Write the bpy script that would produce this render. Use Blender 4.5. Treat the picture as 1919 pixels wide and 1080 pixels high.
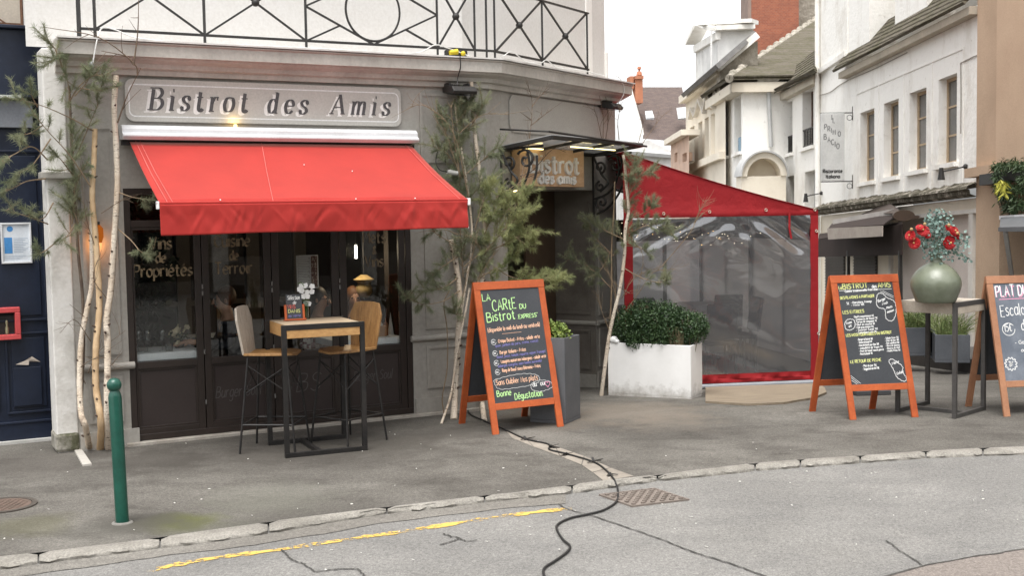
import bpy, math, random
import numpy as np
random.seed(7)
rng = np.random.default_rng(7)
for o in list(bpy.data.objects): bpy.data.objects.remove(o)
SC = bpy.context.scene
COL = SC.collection
rad = math.radians

# ---------------------------------------------------------------- camera
F, CX, CY, CAMH = 2240.7, 959.5, 540.0, 1.95
PITCH, ROLL = rad(3.574), rad(-0.982)
fw = np.array([0, math.cos(PITCH), -math.sin(PITCH)])
r0 = np.array([1.0, 0, 0]); u0 = np.cross(r0, fw)
rt = math.cos(ROLL)*r0 + math.sin(ROLL)*u0
up = -math.sin(ROLL)*r0 + math.cos(ROLL)*u0
CAM = np.array([0, 0, CAMH])
cd = bpy.data.cameras.new('camera'); cam = bpy.data.objects.new('camera', cd); COL.objects.link(cam)
from mathutils import Matrix, Vector
cam.matrix_world = Matrix([[rt[0], up[0], -fw[0], 0], [rt[1], up[1], -fw[1], 0], [rt[2], up[2], -fw[2], CAMH], [0, 0, 0, 1]])
cd.sensor_width = 36; cd.lens = F*36/1919; cd.clip_start = .1; cd.clip_end = 1500
cd.dof.use_dof = True; cd.dof.focus_distance = 10.8; cd.dof.aperture_fstop = 5.6
SC.camera = cam

# ---------------------------------------------------------------- world, sun, exposure
SUN_EL, SUN_AZ = rad(70), rad(196)
w = bpy.data.worlds.new('World'); SC.world = w; w.use_nodes = True
nt = w.node_tree; nt.nodes.clear()
out = nt.nodes.new('ShaderNodeOutputWorld'); bg = nt.nodes.new('ShaderNodeBackground')
sky = nt.nodes.new('ShaderNodeTexSky'); sky.sky_type = 'NISHITA'; sky.sun_disc = False
sky.sun_elevation = SUN_EL; sky.sun_rotation = SUN_AZ; sky.air_density = 1.0; sky.dust_density = 3.0; sky.ozone_density = 1.0
hs = nt.nodes.new('ShaderNodeHueSaturation'); hs.inputs['Saturation'].default_value = .12
nt.links.new(sky.outputs[0], hs.inputs['Color']); nt.links.new(hs.outputs[0], bg.inputs[0]); nt.links.new(bg.outputs[0], out.inputs[0])
bg.inputs[1].default_value = .15
sl = bpy.data.lights.new('sun', 'SUN'); sl.energy = 1.3; sl.angle = rad(35); sl.color = (1, .98, .95)
so = bpy.data.objects.new('sun', sl); COL.objects.link(so)
sd = Vector((math.sin(SUN_AZ)*math.cos(SUN_EL), math.cos(SUN_AZ)*math.cos(SUN_EL), math.sin(SUN_EL)))
so.rotation_euler = sd.to_track_quat('Z', 'Y').to_euler(); so.location = (5, -5, 20)
SC.view_settings.view_transform = 'Standard'; SC.view_settings.look = 'None'
SC.view_settings.exposure = 1.25; SC.view_settings.gamma = 1.0
try: SC.view_settings.use_curve_mapping = False
except Exception: pass
SC.render.engine = 'CYCLES'

# ---------------------------------------------------------------- surveying helpers
GS = .05
def gz(Y): return -GS*(min(max(Y, 12), 40)-12)
def ray(x, y): return rt*(x-CX)/F - up*(y-CY)/F + fw
def G(x, y, dz=0.0):
    d = ray(x, y); p = CAM + d*((dz-CAMH)/d[2])
    if p[1] > 12:
        k = (GS*12+dz-CAMH)/(d[2]+GS*d[1]); p = CAM + d*k
    return p
def atY(x, y, Y):
    d = ray(x, y); return CAM + d*(Y/d[1])
def proj(p):
    v = np.asarray(p)-CAM; q = v@fw
    return CX+F*(v@rt)/q, CY-F*(v@up)/q
def zat(p, py):
    lo, hi = -2., 12.
    for _ in range(40):
        m = (lo+hi)/2
        if proj((p[0], p[1], m))[1] > py: lo = m
        else: hi = m
    return lo
def nrm(v): v = np.asarray(v, float); return v/np.linalg.norm(v)
ZU = np.array([0, 0, 1.0])
class Frame:
    def __init__(s, O, U, V=ZU, N=None):
        s.O = np.asarray(O, float); s.U = np.asarray(U, float); s.V = np.asarray(V, float)
        s.N = nrm(np.cross(s.U, s.V)) if N is None else np.asarray(N, float)
    def p(s, a, b, c=0.0): return s.O + s.U*a + s.V*b + s.N*c
    def inv(s, x, y, c=0.0):
        d = ray(x, y); n = nrm(np.cross(s.U, s.V)); O = s.O+s.N*c
        q = CAM + d*(((O-CAM)@n)/(d@n)) - O
        uu, uv, vv = s.U@s.U, s.U@s.V, s.V@s.V; a, b = q@s.U, q@s.V; D = uu*vv-uv*uv
        return (a*vv-b*uv)/D, (b*uu-a*uv)/D
    def px(s, x, y, c=0.0): return s.p(*s.inv(x, y, c), c)
WF = Frame((0, 0, 0), (1, 0, 0), (0, 1, 0), (0, 0, 1))
TH = rad(61.94)
FA = Frame(G(500, 809.5), (math.sin(TH), math.cos(TH), 0))            # main shop front; N points to the street
CORN = FA.p(2.30, 0)
FB = Frame(CORN, (math.sin(rad(32)), math.cos(rad(32)), 0))          # chamfered corner with the entrance
def yawframe(p, yaw): return Frame(p, (math.cos(yaw), math.sin(yaw), 0), (-math.sin(yaw), math.cos(yaw), 0), (0, 0, 1))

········

[SHORT EXERCISE]
Look above for every line with the word "render" and copy it.

[RIGHT ANSWER]
Write the bpy script that would produce this render. Use Blender 4.5. Treat the picture as 1919 pixels wide and 1080 pixels high.
SC.render.engine = 'CYCLES'